Generation 1 has been deprecated and is not recommended for new applications.

Generation 1
Load Balancers

Once you have containers running, the next step is to allow them to be accessed from the Internet. Convox automatically sets up and configures load balancers appropriately to route traffic to your containers.

Configuration

Load balancers will be automatically created for any ports listed in your docker-compose.yml.

web:
  build: .
  command: bin/web
  ports:
    - 80:5000
worker:
  build: .
  command: bin/worker

In this example, Convox will create a load balancer in front of the web process. This load balancer will accept traffic from the Internet on port 80 and forward it to the web containers on port 5000.

Convox will only create a load balancer for ports in your docker-compose.yml file, not in your Dockerfile.

Balancer Hostname

You can find the load balancer hostname(s) for your application using convox apps info:

$ convox apps info
Name       docs
Status     running
Release    RHUFNNNVEAP
Processes  web
Endpoints  docs-web-R72RMTP-326048479.us-east-1.elb.amazonaws.com:80 (web)

Advanced Options

Internal Load Balancers

You can create a load balancer that is only accessible inside your Rack by specifying a single port:

web:
  ports:
    - "5000"

Note: Convox creates only one load balancer per service. If you specify both internal and external ports, only an internal load balancer will be created. This is due to the fact that while an ELB can have listeners on multiple ports, an ELB itself can only be either internal or external.

Balancer Protocol

You can specify one of four protocol types for a load balancer port in your docker-compose.yml:

web:
  labels:
    - convox.port.443.protocol=https
  ports:
    - "443:5000"
Protocol Notes
http Unencrypted HTTP (includes common HTTP headers but does not support websockets)
https Encrypted HTTP (includes common HTTP headers but does not support websockets)
tcp Unencrypted TCP (arbitrary TCP including websockets, no HTTP header injection)
tls Encrypted TCP (arbitrary TCP including websockets, no HTTP header injection)

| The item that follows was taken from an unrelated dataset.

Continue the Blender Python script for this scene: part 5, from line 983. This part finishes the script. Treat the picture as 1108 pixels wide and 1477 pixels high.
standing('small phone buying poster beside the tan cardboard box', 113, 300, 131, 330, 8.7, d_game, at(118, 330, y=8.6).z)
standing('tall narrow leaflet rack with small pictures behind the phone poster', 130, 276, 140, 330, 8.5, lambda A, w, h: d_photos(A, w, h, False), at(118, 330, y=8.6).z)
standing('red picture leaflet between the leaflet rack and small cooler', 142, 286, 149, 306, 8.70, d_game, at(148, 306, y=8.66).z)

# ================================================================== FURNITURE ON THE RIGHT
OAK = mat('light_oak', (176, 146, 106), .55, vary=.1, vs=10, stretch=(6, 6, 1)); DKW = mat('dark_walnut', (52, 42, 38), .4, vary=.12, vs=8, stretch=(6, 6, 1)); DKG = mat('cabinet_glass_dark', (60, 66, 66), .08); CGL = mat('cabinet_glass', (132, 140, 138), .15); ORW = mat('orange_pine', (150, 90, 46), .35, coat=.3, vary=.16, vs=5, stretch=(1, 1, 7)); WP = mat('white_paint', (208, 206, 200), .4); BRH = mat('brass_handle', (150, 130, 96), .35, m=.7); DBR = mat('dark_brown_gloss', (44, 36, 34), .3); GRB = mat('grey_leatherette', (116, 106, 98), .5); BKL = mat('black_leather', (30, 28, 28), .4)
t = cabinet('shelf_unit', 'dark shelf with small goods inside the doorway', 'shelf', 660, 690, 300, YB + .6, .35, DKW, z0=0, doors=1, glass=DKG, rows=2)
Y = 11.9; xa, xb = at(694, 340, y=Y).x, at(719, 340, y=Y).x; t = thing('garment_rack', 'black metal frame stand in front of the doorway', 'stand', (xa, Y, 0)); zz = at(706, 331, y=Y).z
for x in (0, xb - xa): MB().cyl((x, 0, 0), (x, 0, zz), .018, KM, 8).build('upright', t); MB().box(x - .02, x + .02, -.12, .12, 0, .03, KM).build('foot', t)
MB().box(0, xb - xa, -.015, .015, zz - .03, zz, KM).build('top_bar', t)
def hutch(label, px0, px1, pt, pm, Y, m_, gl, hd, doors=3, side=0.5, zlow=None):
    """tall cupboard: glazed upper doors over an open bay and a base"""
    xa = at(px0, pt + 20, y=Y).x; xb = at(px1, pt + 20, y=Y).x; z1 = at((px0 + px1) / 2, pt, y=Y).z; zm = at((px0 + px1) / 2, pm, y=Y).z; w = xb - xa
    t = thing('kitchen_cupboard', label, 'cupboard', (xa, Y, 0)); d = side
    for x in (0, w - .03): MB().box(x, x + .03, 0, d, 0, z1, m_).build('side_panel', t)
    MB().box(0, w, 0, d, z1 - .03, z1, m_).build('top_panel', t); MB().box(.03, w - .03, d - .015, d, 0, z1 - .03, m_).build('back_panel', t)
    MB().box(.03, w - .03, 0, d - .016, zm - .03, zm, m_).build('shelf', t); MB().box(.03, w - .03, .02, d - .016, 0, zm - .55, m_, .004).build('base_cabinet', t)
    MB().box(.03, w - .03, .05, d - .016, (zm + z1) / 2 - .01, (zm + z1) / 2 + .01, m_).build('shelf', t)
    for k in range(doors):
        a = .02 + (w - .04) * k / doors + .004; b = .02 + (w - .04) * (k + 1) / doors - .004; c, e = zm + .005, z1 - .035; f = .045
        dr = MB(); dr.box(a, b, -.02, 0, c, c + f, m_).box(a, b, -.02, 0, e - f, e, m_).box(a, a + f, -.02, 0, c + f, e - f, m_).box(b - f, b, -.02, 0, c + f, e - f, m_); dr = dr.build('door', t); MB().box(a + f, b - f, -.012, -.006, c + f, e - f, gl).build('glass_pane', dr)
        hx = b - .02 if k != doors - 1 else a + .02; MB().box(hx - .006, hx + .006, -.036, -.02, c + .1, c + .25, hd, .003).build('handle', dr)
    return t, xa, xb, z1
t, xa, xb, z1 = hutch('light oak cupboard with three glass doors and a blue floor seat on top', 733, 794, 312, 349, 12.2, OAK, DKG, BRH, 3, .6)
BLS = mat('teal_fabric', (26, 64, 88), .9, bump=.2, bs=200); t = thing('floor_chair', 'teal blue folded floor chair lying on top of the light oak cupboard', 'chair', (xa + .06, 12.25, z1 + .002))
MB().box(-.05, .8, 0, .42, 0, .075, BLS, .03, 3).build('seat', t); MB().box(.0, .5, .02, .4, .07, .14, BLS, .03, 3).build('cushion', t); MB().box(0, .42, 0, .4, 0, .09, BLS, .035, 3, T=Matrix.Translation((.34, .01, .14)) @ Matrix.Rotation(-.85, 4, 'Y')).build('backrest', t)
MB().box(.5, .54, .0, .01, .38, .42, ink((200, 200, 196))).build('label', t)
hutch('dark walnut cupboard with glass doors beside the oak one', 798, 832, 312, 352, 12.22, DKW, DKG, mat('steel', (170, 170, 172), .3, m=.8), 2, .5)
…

If no protocol label is specified, the default of tcp will be used.

Health Check Options

By default Convox will set up a tcp health check to your application. For more information, see Health Checks.

End-to-end encryption

By default, HTTPS/TLS is terminated at the load balancer, and the resulting data is transmitted unencrypted to your application. This is OK, because traffic between your load balancer and your application happens entirely on your Rack’s internal network. However, for extra security you can encrypt the traffic between your load balancer and application by setting the convox.port.<port>.secure label.

web:
  labels:
    - convox.port.443.secure=true
    - convox.port.443.protocol=https
  ports:
    - "443:5001"

When you use this option you will need to terminate HTTPS or TLS directly inside your application or with a reverse proxy like nginx or haproxy.

PROXY protocol

When using the tcp or tls protocols, standard proxy HTTP headers like X-Forwarded-For are not injected. You can get access to information about the remote endpoint using the PROXY protocol. Once you configure your application to accept this extra header you can configure your load balancer to send it in your docker-compose.yml:

web:
  labels:
    - convox.port.443.protocol=tls
    - convox.port.443.proxy=true
  ports:
    - "443:5000"

Limited Application Access

For security reasons, access to an application might need to be limited. To achieve this, an existing security group can be applied to an application’s load balancer. For example, within said security group, access can be granted only to an office VPN.

This is done via an application parameter with a known security group ID:

convox apps params --app <name> set SecurityGroup=sg-123456

Validate the setting has been applied by running:

convox apps params --app <name>

For further reading on security groups, check out the AWS documentation and CLI reference.